→ What you should do
Reproduce the top of the data verbatim, through and including the line that contains "behind the shed')".
******************************
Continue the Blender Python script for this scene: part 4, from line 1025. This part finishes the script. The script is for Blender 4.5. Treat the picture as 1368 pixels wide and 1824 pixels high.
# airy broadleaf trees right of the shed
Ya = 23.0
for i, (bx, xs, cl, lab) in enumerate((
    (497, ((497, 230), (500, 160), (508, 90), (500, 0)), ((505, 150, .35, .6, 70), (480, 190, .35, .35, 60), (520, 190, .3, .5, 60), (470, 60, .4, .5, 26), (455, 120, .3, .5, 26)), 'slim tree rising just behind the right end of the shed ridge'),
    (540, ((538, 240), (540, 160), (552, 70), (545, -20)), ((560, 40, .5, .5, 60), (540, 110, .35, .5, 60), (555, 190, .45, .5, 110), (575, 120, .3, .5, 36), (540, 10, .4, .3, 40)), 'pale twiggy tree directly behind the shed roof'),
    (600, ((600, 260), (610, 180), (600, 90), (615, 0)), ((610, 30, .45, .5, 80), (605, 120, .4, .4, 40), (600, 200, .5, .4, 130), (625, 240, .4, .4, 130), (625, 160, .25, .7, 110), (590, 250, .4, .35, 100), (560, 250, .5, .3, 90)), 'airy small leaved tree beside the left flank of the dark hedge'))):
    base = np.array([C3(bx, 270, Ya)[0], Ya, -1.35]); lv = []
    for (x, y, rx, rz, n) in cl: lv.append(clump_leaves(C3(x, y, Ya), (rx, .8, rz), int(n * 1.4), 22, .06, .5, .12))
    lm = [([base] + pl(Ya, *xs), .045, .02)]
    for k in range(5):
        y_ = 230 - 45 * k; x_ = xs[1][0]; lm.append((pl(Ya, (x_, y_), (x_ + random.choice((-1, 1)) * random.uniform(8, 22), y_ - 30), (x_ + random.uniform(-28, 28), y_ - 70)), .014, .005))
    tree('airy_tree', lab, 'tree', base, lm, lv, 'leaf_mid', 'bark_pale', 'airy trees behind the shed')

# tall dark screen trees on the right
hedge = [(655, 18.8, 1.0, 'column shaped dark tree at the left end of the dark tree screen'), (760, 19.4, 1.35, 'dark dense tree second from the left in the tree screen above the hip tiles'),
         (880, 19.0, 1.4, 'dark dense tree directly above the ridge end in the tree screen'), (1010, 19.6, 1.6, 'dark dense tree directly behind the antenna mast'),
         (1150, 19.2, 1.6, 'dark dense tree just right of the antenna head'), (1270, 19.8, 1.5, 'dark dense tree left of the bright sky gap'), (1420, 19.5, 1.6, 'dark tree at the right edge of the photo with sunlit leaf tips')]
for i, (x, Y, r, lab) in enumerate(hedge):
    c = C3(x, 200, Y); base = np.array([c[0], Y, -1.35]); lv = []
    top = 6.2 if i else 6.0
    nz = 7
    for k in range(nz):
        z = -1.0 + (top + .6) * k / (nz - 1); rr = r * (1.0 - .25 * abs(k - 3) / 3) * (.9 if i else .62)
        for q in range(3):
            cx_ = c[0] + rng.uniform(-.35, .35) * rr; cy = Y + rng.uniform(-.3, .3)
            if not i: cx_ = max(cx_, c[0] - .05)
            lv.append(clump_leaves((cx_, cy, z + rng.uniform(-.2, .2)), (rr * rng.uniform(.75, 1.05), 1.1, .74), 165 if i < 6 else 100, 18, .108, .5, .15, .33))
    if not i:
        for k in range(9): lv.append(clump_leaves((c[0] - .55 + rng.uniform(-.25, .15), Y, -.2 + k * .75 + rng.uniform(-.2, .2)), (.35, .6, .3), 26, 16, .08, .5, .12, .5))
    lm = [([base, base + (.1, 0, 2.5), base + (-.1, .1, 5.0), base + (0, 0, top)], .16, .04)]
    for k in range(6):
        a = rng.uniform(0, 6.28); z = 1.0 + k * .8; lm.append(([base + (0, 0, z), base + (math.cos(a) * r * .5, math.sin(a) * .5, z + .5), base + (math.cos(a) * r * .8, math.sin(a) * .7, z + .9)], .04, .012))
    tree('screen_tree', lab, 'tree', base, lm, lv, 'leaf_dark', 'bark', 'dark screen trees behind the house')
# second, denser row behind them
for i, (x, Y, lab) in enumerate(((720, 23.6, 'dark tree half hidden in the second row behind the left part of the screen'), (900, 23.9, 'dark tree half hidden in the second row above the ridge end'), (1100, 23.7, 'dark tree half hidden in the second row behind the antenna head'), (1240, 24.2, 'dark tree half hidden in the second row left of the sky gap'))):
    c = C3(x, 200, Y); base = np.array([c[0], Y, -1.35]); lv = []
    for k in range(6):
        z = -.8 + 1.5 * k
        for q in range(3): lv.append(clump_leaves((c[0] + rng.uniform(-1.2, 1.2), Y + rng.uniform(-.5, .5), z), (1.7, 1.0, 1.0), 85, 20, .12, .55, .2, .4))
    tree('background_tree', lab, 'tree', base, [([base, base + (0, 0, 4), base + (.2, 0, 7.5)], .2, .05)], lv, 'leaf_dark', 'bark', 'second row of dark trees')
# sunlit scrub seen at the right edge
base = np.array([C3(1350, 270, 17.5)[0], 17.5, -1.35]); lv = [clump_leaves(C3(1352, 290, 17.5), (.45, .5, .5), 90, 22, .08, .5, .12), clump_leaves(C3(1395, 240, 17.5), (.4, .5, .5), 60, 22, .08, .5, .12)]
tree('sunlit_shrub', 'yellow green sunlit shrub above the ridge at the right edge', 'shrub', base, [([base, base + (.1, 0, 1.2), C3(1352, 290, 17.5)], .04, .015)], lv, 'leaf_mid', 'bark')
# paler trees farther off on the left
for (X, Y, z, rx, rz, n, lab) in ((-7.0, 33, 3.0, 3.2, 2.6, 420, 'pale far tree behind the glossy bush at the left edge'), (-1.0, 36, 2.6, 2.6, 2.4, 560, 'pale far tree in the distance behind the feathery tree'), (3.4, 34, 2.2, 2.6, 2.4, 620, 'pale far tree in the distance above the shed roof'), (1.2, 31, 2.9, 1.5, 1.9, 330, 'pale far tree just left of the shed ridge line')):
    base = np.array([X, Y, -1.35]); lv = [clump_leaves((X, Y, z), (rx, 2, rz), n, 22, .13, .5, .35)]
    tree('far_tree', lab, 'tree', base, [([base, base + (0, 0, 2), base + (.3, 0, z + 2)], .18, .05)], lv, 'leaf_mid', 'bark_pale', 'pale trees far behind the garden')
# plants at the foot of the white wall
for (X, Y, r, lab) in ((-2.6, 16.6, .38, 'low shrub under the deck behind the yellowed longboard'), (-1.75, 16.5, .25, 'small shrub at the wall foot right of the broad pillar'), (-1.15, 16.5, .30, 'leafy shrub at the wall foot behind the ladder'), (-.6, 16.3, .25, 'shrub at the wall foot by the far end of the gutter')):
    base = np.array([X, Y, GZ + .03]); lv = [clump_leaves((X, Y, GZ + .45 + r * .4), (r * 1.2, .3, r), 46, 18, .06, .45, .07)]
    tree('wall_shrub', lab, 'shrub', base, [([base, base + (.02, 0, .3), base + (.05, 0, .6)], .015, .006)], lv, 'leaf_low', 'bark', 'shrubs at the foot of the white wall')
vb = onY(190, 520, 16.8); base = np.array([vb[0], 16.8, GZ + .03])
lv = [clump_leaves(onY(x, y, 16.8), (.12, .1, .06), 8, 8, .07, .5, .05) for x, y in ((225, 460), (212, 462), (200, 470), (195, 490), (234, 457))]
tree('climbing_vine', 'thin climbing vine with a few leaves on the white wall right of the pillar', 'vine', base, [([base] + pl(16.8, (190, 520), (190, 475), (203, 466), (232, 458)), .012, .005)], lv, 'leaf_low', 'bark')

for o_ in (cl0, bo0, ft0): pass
******************************
→ Reply
Continue the Blender Python script for this scene: part 4, from line 1025. This part finishes the script. The script is for Blender 4.5. Treat the picture as 1368 pixels wide and 1824 pixels high.
# airy broadleaf trees right of the shed
Ya = 23.0
for i, (bx, xs, cl, lab) in enumerate((
    (497, ((497, 230), (500, 160), (508, 90), (500, 0)), ((505, 150, .35, .6, 70), (480, 190, .35, .35, 60), (520, 190, .3, .5, 60), (470, 60, .4, .5, 26), (455, 120, .3, .5, 26)), 'slim tree rising just behind the right end of the shed ridge'),
    (540, ((538, 240), (540, 160), (552, 70), (545, -20)), ((560, 40, .5, .5, 60), (540, 110, .35, .5, 60), (555, 190, .45, .5, 110), (575, 120, .3, .5, 36), (540, 10, .4, .3, 40)), 'pale twiggy tree directly behind the shed roof'),
    (600, ((600, 260), (610, 180), (600, 90), (615, 0)), ((610, 30, .45, .5, 80), (605, 120, .4, .4, 40), (600, 200, .5, .4, 130), (625, 240, .4, .4, 130), (625, 160, .25, .7, 110), (590, 250, .4, .35, 100), (560, 250, .5, .3, 90)), 'airy small leaved tree beside the left flank of the dark hedge'))):
    base = np.array([C3(bx, 270, Ya)[0], Ya, -1.35]); lv = []
    for (x, y, rx, rz, n) in cl: lv.append(clump_leaves(C3(x, y, Ya), (rx, .8, rz), int(n * 1.4), 22, .06, .5, .12))
    lm = [([base] + pl(Ya, *xs), .045, .02)]
    for k in range(5):
        y_ = 230 - 45 * k; x_ = xs[1][0]; lm.append((pl(Ya, (x_, y_), (x_ + random.choice((-1, 1)) * random.uniform(8, 22), y_ - 30), (x_ + random.uniform(-28, 28), y_ - 70)), .014, .005))
    tree('airy_tree', lab, 'tree', base, lm, lv, 'leaf_mid', 'bark_pale', 'airy trees behind the shed')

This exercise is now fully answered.